### DATA PROVIDED

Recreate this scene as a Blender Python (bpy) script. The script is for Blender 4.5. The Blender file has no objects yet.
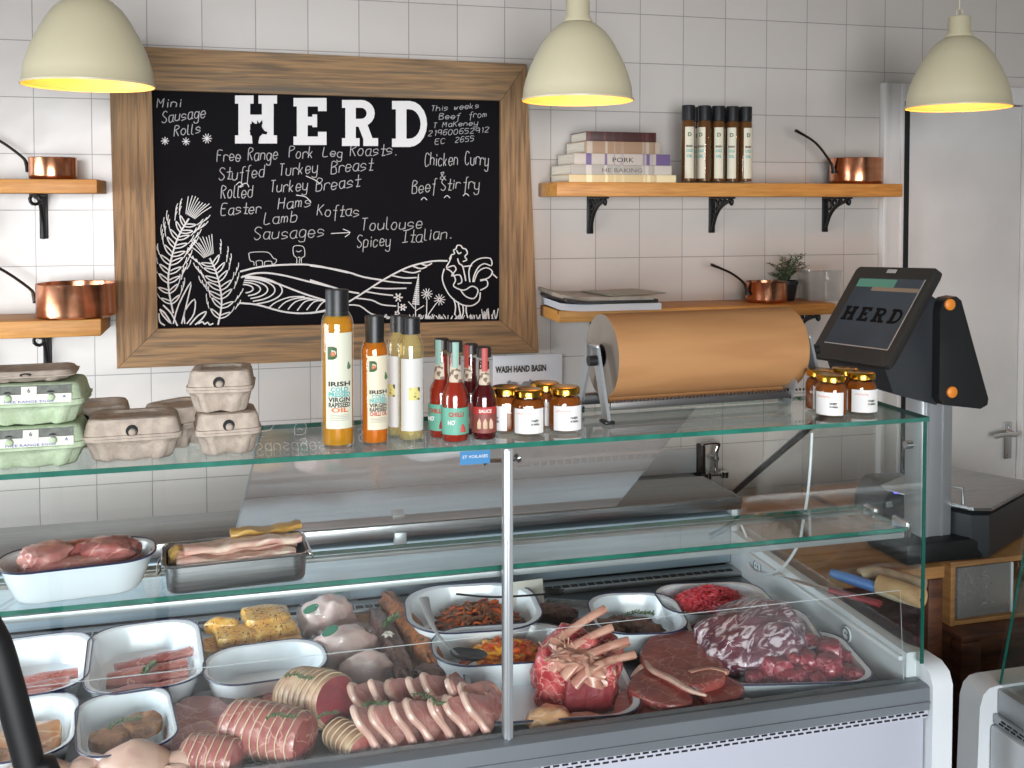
import bpy, bmesh, math, random
from mathutils import Vector, Matrix, noise
S = bpy.context.scene
C = S.collection
R = math.radians
EYE, YAW, PITCH, FPX, PX0, PY0 = 1.65, R(14.84), R(2.0), 1025.0, 512.0, 239.0

# ------------------------------------------------------------------ camera
cd = bpy.data.cameras.new('camera')
cam = bpy.data.objects.new('camera', cd); C.objects.link(cam)
cam.location = (0, 0, EYE)
cam.rotation_euler = (R(90) - PITCH, 0, -YAW)
cd.sensor_width = 36; cd.lens = 36 * FPX / 1024
cd.shift_y = -(384 - PY0) / 1024
cd.clip_start = .02
S.camera = cam

# ------------------------------------------------------------------ world and lights
W = bpy.data.worlds.new('sky'); S.world = W; W.use_nodes = True
bg = W.node_tree.nodes['Background']
bg.inputs[0].default_value = (.72, .84, 1, 1); bg.inputs[1].default_value = .35

def area(name, loc, aim, sx, sy, power, col, spread=180):
    l = bpy.data.lights.new(name, 'AREA'); l.shape = 'RECTANGLE'; l.size = sx; l.size_y = sy
    l.energy = power; l.color = col; l.spread = R(spread)
    o = bpy.data.objects.new(name, l); C.objects.link(o); o.location = loc
    o.rotation_euler = (Vector(aim) - Vector(loc)).to_track_quat('-Z', 'Y').to_euler()
    return o
area('daylight_shopfront', (-.35, -2.42, 1.35), (.2, 2, .85), 2.7, 1.7, 74, (.95, .97, 1), 78)
area('daylight_side_window', (-2.12, 1.9, 1.15), (1.6, 3.0, -.1), 1.8, 1.1, 42, (.86, .93, 1), 100)
S.view_settings.view_transform = 'Standard'; S.view_settings.look = 'None'
S.view_settings.gamma = 1; S.view_settings.use_curve_mapping = False
S.view_settings.exposure = -0.14
S.cycles.max_bounces = 14; S.cycles.transparent_max_bounces = 32
S.cycles.diffuse_bounces = 4; S.cycles.glossy_bounces = 4
S.cycles.sample_clamp_indirect = 4
S.cycles.caustics_reflective = False; S.cycles.caustics_refractive = False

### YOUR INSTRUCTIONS
Every line from the top of the material above through the line with "bg.inputs[0].default_value = (.72, .84, 1, 1);" should be duplicated exactly, please; leave out the pictures.

### EXERCISE SOLUTION
Recreate this scene as a Blender Python (bpy) script. The script is for Blender 4.5. The Blender file has no objects yet.
import bpy, bmesh, math, random
from mathutils import Vector, Matrix, noise
S = bpy.context.scene
C = S.collection
R = math.radians
EYE, YAW, PITCH, FPX, PX0, PY0 = 1.65, R(14.84), R(2.0), 1025.0, 512.0, 239.0

# ------------------------------------------------------------------ camera
cd = bpy.data.cameras.new('camera')
cam = bpy.data.objects.new('camera', cd); C.objects.link(cam)
cam.location = (0, 0, EYE)
cam.rotation_euler = (R(90) - PITCH, 0, -YAW)
cd.sensor_width = 36; cd.lens = 36 * FPX / 1024
cd.shift_y = -(384 - PY0) / 1024
cd.clip_start = .02
S.camera = cam

# ------------------------------------------------------------------ world and lights
W = bpy.data.worlds.new('sky'); S.world = W; W.use_nodes = True
bg = W.node_tree.nodes['Background']
bg.inputs[0].default_value = (.72, .84, 1, 1); bg.inputs[1].default_value = .35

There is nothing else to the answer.